Vivimos tiempos de angustia. Una nueva era, dominada no por la esperanza del progreso, sino por el miedo, se extiende silenciosamente sobre nuestras sociedades. Este miedo, difuso y transversal, afecta a todos: al ciudadano de a pie, al empresario, al migrante, al periodista, al funcionario honesto y al joven que teme por su futuro. El miedo ha regresado con fuerza.

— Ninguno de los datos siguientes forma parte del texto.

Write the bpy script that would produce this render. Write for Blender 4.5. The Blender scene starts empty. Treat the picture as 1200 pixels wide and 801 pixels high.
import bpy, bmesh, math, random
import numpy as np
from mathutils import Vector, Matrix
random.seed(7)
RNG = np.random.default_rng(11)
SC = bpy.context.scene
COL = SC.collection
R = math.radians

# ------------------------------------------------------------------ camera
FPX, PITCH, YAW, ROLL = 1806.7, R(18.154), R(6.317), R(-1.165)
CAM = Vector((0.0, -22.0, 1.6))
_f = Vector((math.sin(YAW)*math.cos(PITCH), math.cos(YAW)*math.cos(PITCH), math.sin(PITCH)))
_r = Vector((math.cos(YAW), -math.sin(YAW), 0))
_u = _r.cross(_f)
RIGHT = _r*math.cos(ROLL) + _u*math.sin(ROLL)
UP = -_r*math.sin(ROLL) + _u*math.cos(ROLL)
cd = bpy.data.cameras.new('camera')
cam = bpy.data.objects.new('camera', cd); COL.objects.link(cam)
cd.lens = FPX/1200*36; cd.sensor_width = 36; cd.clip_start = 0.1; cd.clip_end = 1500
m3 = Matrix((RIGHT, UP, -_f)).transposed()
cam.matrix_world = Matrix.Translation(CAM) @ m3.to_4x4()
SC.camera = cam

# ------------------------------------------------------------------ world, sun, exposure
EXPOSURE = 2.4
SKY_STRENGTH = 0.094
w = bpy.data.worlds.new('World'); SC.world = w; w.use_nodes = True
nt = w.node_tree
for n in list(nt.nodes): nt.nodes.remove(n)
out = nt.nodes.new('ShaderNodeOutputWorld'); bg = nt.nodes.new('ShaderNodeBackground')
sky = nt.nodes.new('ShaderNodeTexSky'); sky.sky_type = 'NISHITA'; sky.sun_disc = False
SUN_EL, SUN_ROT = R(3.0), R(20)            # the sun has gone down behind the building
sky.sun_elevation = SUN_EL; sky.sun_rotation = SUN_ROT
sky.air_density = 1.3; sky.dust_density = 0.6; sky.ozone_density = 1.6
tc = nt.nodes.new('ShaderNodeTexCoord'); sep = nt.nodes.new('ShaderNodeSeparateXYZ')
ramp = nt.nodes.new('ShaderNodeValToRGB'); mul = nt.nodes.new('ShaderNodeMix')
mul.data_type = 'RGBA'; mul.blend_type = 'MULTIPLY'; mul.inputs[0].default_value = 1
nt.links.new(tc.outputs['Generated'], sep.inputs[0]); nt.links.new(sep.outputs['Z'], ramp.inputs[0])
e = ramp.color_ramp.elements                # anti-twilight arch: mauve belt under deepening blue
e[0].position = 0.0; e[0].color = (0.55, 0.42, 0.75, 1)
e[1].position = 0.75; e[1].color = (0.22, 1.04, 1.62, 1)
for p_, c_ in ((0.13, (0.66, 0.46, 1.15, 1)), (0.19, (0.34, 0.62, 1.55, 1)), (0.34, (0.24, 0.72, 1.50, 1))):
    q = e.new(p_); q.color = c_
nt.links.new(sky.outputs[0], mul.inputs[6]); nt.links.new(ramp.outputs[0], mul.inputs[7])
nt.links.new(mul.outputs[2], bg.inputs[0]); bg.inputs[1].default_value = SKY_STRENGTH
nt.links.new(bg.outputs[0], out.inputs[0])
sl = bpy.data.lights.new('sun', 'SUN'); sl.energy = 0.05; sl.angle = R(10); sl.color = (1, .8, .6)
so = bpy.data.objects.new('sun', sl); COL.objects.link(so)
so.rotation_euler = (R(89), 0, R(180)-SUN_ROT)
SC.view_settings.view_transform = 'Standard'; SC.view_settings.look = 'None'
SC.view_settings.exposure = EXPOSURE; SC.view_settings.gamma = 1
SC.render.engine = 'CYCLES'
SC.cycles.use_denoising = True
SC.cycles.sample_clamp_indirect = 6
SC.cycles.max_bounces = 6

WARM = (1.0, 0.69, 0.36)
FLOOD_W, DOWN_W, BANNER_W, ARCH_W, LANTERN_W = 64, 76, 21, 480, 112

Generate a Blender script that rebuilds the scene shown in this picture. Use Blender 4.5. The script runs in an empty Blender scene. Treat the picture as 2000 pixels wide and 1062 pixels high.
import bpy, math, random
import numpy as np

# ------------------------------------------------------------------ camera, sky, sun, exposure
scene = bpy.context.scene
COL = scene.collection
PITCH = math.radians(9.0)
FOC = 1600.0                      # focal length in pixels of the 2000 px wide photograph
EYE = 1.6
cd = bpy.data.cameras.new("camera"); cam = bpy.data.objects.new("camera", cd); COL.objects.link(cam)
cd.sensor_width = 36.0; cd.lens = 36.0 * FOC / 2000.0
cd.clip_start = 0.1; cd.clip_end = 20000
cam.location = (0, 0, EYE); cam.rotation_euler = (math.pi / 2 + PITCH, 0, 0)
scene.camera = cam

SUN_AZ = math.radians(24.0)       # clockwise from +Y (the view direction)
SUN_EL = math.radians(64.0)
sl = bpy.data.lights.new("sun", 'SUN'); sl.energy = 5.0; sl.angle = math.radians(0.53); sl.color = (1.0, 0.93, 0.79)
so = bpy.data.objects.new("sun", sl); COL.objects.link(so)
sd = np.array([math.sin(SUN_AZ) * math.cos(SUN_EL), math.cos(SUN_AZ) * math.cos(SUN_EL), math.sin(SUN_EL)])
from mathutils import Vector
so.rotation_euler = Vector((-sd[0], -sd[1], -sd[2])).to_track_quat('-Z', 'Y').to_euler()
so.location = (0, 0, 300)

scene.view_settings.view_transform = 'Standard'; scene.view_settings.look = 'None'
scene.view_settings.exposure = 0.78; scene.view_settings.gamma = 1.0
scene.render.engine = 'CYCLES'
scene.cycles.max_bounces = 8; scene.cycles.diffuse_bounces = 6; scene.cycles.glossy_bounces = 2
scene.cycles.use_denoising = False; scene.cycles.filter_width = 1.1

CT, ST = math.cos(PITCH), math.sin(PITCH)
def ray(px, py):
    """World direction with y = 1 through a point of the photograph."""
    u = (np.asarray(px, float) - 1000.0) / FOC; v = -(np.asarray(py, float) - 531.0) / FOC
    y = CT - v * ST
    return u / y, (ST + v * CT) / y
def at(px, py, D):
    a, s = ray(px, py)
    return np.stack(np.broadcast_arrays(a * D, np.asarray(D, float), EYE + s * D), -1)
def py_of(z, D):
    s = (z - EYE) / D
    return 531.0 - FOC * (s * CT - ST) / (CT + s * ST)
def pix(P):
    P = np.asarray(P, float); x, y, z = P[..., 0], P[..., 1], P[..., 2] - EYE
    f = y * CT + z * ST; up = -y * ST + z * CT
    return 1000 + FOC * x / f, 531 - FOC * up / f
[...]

En México, el miedo tiene múltiples rostros. Uno de ellos es la violencia extrema, cotidiana e impune. Masacres, homicidios transmitidos en vivo a través de redes sociales, cuerpos abandonados en calles o puentes, comunidades desplazadas y la epidemia de las extorsiones, ya sea en su modalidad de cobro de piso o de paso. La gente dejó hace años de indignarse y ha comenzado a adaptarse, viviendo en un estado de alerta crónica que ya está teniendo efectos psicosociales. Se ha perdido la capacidad de asombro. La violencia dejó de ser noticia: es el contexto en el que vivimos.

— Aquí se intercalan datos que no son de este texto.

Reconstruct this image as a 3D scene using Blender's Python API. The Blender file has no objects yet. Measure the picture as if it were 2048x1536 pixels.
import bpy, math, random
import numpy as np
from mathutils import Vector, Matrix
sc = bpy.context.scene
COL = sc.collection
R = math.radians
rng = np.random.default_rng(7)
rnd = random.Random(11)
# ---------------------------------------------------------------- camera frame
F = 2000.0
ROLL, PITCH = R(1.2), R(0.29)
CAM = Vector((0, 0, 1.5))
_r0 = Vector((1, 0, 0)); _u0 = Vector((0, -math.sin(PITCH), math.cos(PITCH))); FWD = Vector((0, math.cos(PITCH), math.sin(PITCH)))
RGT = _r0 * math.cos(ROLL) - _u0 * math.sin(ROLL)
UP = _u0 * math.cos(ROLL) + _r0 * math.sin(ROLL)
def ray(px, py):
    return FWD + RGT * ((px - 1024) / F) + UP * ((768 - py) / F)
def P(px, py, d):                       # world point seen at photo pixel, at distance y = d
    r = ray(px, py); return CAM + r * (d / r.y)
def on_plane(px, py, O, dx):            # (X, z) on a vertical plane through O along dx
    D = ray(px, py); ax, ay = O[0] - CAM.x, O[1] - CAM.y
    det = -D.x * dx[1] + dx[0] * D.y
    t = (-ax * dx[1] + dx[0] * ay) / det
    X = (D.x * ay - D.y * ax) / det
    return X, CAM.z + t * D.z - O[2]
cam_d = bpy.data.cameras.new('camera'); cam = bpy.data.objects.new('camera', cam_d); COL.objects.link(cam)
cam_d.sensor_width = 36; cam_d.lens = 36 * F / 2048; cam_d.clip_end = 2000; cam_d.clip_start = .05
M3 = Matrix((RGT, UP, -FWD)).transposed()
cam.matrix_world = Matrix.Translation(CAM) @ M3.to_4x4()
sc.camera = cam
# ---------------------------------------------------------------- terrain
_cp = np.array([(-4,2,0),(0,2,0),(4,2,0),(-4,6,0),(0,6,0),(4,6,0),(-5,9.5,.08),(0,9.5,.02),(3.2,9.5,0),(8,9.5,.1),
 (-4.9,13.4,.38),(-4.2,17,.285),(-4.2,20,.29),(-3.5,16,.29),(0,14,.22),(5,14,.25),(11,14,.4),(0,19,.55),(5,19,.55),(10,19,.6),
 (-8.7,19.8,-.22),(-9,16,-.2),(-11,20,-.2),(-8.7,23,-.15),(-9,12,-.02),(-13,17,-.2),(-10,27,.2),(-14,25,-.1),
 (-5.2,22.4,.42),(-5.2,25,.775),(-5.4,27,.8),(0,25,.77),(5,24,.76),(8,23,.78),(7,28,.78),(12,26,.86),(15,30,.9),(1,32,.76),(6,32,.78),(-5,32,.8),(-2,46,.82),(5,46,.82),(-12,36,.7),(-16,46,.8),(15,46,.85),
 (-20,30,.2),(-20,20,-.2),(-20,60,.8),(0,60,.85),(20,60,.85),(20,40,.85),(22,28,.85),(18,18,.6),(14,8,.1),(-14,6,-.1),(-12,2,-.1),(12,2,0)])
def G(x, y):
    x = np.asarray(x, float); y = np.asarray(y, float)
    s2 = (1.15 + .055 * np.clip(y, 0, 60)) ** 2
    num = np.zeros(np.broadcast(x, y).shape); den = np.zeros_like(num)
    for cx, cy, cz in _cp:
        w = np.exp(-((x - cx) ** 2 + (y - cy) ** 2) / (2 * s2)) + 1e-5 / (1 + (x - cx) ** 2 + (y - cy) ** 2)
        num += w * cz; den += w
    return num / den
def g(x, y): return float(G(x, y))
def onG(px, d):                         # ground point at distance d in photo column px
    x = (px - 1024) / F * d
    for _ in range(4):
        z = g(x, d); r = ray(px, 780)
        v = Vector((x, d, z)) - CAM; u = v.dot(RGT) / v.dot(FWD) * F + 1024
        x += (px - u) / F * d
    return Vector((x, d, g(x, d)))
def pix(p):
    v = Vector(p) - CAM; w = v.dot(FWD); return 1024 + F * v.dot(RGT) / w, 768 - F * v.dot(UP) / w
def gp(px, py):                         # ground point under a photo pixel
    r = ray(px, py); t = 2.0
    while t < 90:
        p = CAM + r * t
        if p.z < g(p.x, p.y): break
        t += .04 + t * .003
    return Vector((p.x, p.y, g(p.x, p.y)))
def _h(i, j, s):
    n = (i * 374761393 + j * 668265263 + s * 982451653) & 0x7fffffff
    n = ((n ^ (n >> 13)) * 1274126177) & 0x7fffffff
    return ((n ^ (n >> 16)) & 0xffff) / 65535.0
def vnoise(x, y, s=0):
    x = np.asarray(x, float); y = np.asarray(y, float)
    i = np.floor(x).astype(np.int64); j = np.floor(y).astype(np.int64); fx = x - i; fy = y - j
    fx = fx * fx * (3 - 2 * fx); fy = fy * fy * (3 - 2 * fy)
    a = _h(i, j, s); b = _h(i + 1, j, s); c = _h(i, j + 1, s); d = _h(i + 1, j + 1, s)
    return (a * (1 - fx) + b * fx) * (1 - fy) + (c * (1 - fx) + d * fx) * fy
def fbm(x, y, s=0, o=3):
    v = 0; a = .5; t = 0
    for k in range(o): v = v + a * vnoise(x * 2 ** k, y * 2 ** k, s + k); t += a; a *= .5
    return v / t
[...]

Otro rostro del miedo es el avance del autoritarismo disfrazado de orden. En algunas entidades, se han aprobado reformas que permiten el uso discrecional de herramientas de inteligencia e intervención sin los contrapesos necesarios. La lógica es peligrosa, controlar al ciudadano “por su bien”.
Al norte de la frontera, el miedo se materializa en políticas migratorias punitivas y discursos xenófobos que están redefiniendo la narrativa electoral. La criminalización de los indocumentados, la persecución silenciosa de empresarios con vínculos incluso tangenciales con el sur y el uso expansivo de instrumentos como los del FinCEN —capaces de sancionar empresas, congelar activos e incluso cancelar visas familiares por meras sospechas— han creado una atmósfera de vigilancia constante. Ya no se necesita una condena, basta una duda. Hace algunos meses, en este mismo espacio, advertí que la declaratoria de Organizaciones Terroristas Extranjeras a los cárteles mexicanos traería consecuencias profundas. Este es el resultado de la impunidad mexicana de la que todos somos responsables en nuestro país. Este es el resultado de los abrazos y no balazos del sexenio anterior.

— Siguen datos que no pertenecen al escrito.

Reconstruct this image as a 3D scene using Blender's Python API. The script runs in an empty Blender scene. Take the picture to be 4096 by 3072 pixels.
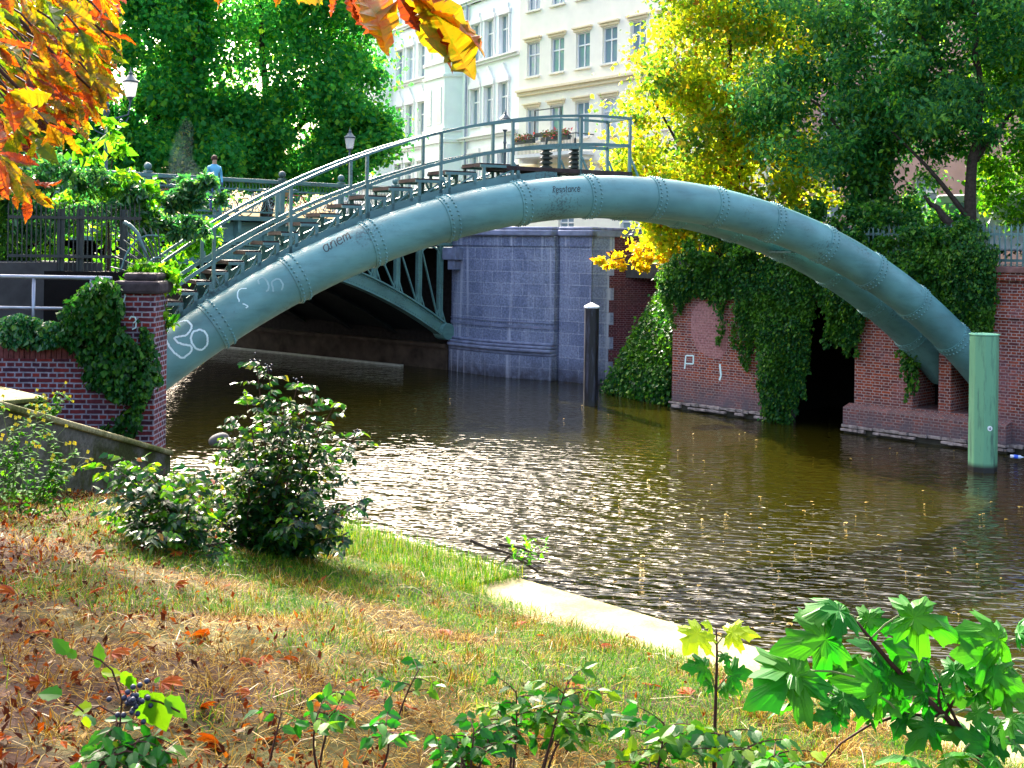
import bpy, math, random
import numpy as np
from mathutils import Vector, Matrix

C = bpy.context.scene.collection
R_ = np.random.default_rng(7)
random.seed(7)
HC = 5.05                      # eye height above the water
F, HY, ROLL = 1200.0, 248.0, 0.014

# ------------------------------------------------------------------ camera
cam = bpy.data.objects.new('camera', bpy.data.cameras.new('camera'))
C.objects.link(cam)
cam.location = (0, 0, HC)
cam.rotation_euler = (math.radians(90), -ROLL, 0)
cam.data.sensor_width = 36
cam.data.lens = F / 1024 * 36
cam.data.shift_y = -(384 - HY) / 1024
cam.data.clip_start = 0.05
cam.data.clip_end = 2000
bpy.context.scene.camera = cam

# ------------------------------------------------------------------ light
SUN = Vector((-0.30, 0.77, 0.56)).normalized()
world = bpy.data.worlds.new("World")
bpy.context.scene.world = world
world.use_nodes = True
wn = world.node_tree
sky = wn.nodes.new('ShaderNodeTexSky')
sky.sky_type = 'NISHITA'
sky.sun_disc = False
sky.sun_elevation = math.asin(SUN.z)
sky.sun_rotation = math.atan2(SUN.x, SUN.y)
sky.air_density = 1.0
sky.dust_density = 9.0
sky.ozone_density = 1.0
wn.links.new(sky.outputs[0], wn.nodes['Background'].inputs[0])
wn.nodes['Background'].inputs[1].default_value = 0.15
sun = bpy.data.objects.new('sun', bpy.data.lights.new('sun', 'SUN'))
C.objects.link(sun)
sun.data.energy = 4.2
sun.data.angle = math.radians(0.5)
sun.data.color = (1.0, 0.92, 0.80)
sun.rotation_euler = (-SUN).to_track_quat('-Z', 'Y').to_euler()
vs = bpy.context.scene.view_settings
vs.view_transform = 'Standard'
vs.look = 'None'
vs.exposure = 2.75
vs.gamma = 1.0
cy = bpy.context.scene.cycles
cy.max_bounces = 6
cy.transparent_max_bounces = 4
cy.sample_clamp_indirect = 6

# ------------------------------------------------------------------ helpers
def at(px, py, Y):
    """world point at depth Y that the picture shows at pixel px, py"""
    dx, dy = px - 512, py - HY
    c, s = math.cos(ROLL), math.sin(ROLL)
    return Vector(((c * dx + s * dy) / F * Y, Y, HC - (c * dy - s * dx) / F * Y))

def tag(o, label=None, cat=None, group=None, kind=None):
    if label: o['label'] = label
    if cat: o['category'] = cat
    if group: o['group'] = group
    if kind: o['kind'] = kind
    return o

def empty(name, loc=(0, 0, 0), rz=0.0, label=None, cat=None, group=None):
    o = bpy.data.objects.new(name, None)
    C.objects.link(o)
    o.location = loc
    o.rotation_euler = (0, 0, rz)
    return tag(o, label, cat, group)

def copy_tree(o, parent=None):
    c = o.copy(); C.objects.link(c)
    if parent: c.parent = parent
    for ch in list(o.children): copy_tree(ch, c)
    return c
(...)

Mientras tanto, las guerras —en Europa oriental, Medio Oriente y África— no solo matan personas, sino que también alimentan la paranoia, justifican gastos militares y endurecen fronteras. La globalización, que prometía interconexión y entendimiento, se ha transformado en una red de amenazas interdependientes. Todo esto contribuye a un clima emocional colectivo que ya se ha estudiado en otras épocas: la sociedad entra en modo de supervivencia.
Como humanidad, estamos al borde de una transformación psíquica peligrosa, como me afirmó mi querido Mauricio Meschoulam. La era del miedo no solo afecta las decisiones políticas, sino que también condiciona nuestros vínculos, prioridades y empatía. En el caso mexicano, esto es especialmente preocupante porque se suma a un historial de dolor no resuelto, instituciones frágiles y una clase política más preocupada por el poder que por la cohesión social.
Lo peor del miedo no es que paraliza, sino que normaliza. Hace aceptable lo inaceptable. Convierte al ciudadano en súbdito y al disidente en enemigo. Frente a esta era, se vuelve urgente resistir desde la razón, la palabra y la construcción de comunidad. Porque si perdemos la capacidad de imaginar un país distinto, ya habremos perdido todo.